** START OF STORED DATA **

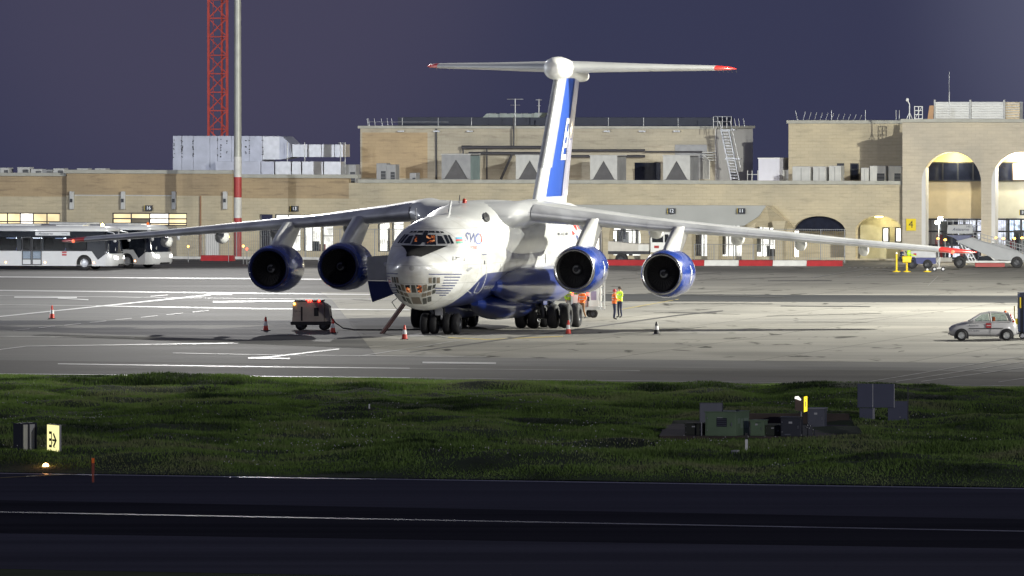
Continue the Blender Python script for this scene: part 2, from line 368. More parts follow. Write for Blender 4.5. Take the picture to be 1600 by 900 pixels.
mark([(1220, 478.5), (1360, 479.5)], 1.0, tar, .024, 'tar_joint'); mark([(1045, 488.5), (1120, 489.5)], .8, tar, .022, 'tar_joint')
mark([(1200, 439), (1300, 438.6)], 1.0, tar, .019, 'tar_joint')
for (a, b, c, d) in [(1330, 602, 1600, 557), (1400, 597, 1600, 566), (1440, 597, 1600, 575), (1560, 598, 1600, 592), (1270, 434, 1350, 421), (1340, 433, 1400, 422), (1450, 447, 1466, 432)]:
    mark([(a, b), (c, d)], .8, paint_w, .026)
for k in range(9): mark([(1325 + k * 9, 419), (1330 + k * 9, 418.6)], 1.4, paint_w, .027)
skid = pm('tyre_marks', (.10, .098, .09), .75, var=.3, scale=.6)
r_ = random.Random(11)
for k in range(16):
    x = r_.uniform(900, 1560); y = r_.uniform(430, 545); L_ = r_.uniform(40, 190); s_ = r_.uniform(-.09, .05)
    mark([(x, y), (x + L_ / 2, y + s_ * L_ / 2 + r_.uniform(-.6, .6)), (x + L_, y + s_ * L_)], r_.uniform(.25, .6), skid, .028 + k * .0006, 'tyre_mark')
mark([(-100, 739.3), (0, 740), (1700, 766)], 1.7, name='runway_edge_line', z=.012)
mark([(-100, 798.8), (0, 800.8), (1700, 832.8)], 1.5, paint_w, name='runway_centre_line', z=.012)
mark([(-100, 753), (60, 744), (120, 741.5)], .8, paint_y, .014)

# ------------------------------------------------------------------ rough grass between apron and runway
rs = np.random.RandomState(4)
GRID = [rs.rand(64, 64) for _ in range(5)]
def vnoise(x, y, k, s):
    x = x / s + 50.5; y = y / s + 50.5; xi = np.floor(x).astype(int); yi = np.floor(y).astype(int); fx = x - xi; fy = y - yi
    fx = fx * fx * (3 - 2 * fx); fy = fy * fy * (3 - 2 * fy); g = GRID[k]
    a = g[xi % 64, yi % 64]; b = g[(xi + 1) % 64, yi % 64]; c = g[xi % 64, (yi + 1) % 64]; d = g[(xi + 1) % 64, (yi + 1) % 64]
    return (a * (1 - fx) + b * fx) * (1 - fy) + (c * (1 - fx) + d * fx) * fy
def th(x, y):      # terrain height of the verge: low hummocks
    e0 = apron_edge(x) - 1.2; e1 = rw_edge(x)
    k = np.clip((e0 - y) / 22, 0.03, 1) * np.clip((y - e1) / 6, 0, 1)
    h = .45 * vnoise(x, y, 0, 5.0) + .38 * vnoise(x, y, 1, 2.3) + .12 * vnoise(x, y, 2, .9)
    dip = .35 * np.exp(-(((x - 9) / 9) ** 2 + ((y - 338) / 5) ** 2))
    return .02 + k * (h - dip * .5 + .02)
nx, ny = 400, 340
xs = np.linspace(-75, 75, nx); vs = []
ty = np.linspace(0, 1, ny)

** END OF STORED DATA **
** START OF STORED DATA **

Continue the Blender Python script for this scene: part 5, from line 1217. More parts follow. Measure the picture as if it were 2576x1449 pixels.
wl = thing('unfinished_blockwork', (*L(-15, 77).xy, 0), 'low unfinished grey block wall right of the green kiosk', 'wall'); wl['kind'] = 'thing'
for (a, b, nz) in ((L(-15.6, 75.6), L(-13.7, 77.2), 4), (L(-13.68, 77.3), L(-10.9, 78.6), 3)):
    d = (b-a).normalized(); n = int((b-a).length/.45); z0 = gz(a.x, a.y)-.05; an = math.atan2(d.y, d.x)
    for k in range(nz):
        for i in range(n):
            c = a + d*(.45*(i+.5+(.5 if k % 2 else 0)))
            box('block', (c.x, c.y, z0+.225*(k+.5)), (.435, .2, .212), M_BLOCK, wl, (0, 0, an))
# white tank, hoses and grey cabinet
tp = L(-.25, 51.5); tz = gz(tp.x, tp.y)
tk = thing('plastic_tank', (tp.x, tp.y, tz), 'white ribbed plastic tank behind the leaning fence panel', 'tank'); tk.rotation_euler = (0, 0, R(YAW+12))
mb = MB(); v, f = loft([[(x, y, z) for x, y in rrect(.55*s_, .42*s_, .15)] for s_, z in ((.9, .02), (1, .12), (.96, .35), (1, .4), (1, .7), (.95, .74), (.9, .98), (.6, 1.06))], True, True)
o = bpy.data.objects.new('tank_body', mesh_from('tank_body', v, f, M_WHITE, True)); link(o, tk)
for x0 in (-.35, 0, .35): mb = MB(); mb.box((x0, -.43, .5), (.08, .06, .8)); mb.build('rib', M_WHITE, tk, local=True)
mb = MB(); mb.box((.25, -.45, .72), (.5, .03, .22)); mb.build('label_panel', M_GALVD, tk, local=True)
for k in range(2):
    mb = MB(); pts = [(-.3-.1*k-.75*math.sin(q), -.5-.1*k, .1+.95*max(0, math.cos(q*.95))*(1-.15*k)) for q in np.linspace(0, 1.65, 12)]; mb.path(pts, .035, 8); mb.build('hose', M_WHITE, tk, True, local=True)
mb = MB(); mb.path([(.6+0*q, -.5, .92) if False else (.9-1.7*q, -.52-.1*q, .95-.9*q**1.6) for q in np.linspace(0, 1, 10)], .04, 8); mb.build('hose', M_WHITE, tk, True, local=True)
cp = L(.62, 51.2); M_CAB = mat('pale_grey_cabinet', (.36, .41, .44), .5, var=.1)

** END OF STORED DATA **

### [CHALLENGE]
Where a line in the material above holds "part", copy that line.

### [EXERCISE RESPONSE]
Continue the Blender Python script for this scene: part 2, from line 368. More parts follow. Write for Blender 4.5. Take the picture to be 1600 by 900 pixels.
Continue the Blender Python script for this scene: part 5, from line 1217. More parts follow. Measure the picture as if it were 2576x1449 pixels.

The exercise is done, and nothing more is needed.